A few days later the weather cooperated with a nice warm day with winds between 10 and 12 mph. After a few trimming flights I was able to start putting the Taboo through its paces. The new rudder servo held up well to even my hardest launches. I also found using the flight condition switches to control the wing's camber much easier than trying to keep track of clicks on the throttle stick. Since this session was during my lunch hour I was actually able to hook up with some marginal lift and get some nice long flights. The performance of the Taboo in light lift conditions is truely incredible.
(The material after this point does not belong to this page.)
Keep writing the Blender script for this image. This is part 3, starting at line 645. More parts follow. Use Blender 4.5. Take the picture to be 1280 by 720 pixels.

The movies that were taken are limited to 45 seconds because that's the longest my digital camera can take. To get the "Short Flight" video I actually had to use flaps liberally to get the model back down within that time limit. I will expect that in good conditions, speccing out the Taboo will be very easy to achieve and maximum flight times in competition will be frequent.

Downloads
Type Name Size Aerobatics 2.03 MB Same video, different codec. 2.38 MB Glide 2.99 MB Glide, different codec. 2.61 MB Flaps Catch 397.8 KB Same video, different codec. 249.9 KB

In flight photos.

Conclusion

The Taboo XL is a highly prefabricated competition-class DLG. The workmanship and performance of this glider is first class. The manufacturer, Oleg Golovidov, was both friendly and very helpful with any questions that I had. Even though I was new to composite discus-launch gliders, I found the Taboo XL to be easy to fly and forgiving to a beginner discus launcher. I look forward to my skill level growing into this planes full-performance potential. I would highly recommended this glider to anyone committed to stepping up to the top level of hand-launch gliders.